═══ Raw records ═══
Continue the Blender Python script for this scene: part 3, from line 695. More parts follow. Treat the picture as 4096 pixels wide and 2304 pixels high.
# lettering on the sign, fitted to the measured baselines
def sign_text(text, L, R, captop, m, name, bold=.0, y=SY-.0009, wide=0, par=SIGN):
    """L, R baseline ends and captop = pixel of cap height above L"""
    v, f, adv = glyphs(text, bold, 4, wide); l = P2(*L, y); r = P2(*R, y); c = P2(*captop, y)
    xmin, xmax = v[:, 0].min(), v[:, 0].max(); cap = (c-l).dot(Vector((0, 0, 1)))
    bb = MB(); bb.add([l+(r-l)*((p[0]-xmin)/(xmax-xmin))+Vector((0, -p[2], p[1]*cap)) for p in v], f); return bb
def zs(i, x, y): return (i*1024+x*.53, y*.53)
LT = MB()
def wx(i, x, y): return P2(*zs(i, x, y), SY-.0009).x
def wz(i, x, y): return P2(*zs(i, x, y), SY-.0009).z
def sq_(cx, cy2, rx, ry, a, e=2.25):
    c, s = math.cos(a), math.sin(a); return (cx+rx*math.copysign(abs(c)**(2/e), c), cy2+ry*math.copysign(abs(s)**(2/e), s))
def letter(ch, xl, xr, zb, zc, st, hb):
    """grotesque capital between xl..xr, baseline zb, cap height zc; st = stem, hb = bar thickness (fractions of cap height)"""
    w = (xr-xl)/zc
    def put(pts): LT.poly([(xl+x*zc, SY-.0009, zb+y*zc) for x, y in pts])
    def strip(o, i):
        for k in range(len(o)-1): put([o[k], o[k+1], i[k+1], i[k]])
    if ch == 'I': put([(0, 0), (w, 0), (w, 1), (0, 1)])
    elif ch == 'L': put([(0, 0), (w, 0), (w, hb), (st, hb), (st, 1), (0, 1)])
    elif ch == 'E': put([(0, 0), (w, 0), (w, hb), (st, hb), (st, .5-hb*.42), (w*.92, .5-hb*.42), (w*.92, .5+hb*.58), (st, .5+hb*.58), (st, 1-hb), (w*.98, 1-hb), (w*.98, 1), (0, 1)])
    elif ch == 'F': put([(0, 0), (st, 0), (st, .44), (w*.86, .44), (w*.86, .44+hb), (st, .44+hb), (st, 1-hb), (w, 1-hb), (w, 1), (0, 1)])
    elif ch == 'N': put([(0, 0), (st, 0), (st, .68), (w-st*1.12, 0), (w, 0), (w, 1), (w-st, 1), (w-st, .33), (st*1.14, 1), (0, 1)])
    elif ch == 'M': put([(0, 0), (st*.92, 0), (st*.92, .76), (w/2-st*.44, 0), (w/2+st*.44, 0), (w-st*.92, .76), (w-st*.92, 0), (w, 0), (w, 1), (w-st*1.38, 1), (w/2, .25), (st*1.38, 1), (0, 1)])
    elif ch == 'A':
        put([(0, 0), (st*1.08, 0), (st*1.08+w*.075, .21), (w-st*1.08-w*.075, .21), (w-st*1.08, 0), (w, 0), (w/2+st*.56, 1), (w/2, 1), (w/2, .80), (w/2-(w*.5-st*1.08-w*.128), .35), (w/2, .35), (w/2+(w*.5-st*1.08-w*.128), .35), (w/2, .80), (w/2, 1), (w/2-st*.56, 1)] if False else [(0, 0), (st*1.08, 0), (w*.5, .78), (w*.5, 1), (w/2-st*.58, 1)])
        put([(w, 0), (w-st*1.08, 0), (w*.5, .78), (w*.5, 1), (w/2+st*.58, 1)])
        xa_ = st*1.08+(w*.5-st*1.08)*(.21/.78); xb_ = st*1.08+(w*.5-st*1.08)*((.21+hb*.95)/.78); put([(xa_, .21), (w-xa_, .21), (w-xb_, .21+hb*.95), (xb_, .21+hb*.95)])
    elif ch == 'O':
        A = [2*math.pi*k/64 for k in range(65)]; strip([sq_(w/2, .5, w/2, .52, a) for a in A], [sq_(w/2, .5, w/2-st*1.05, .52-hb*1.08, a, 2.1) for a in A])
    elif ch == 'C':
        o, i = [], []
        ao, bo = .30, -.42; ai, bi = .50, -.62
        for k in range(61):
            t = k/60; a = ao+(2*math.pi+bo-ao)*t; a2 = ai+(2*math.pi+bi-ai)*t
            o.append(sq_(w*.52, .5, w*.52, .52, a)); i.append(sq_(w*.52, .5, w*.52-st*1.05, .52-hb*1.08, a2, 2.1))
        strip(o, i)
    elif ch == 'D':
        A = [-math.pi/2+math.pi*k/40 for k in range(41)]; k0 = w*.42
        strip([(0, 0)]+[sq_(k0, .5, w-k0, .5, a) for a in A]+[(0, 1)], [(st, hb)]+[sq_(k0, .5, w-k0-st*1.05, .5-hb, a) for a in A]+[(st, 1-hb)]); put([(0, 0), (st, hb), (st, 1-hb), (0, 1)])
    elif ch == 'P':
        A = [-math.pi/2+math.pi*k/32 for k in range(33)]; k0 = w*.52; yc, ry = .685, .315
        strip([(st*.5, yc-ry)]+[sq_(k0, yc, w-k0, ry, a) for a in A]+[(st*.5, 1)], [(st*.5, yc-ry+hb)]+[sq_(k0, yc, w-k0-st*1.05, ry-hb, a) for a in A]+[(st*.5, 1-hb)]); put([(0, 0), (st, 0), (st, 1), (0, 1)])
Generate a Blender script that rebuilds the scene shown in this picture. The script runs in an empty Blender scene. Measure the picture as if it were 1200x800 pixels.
═══
- _Exercise task_
Pull out every line above that holds the word "picture".

- _Solution_
Continue the Blender Python script for this scene: part 3, from line 695. More parts follow. Treat the picture as 4096 pixels wide and 2304 pixels high.
Generate a Blender script that rebuilds the scene shown in this picture. The script runs in an empty Blender scene. Measure the picture as if it were 1200x800 pixels.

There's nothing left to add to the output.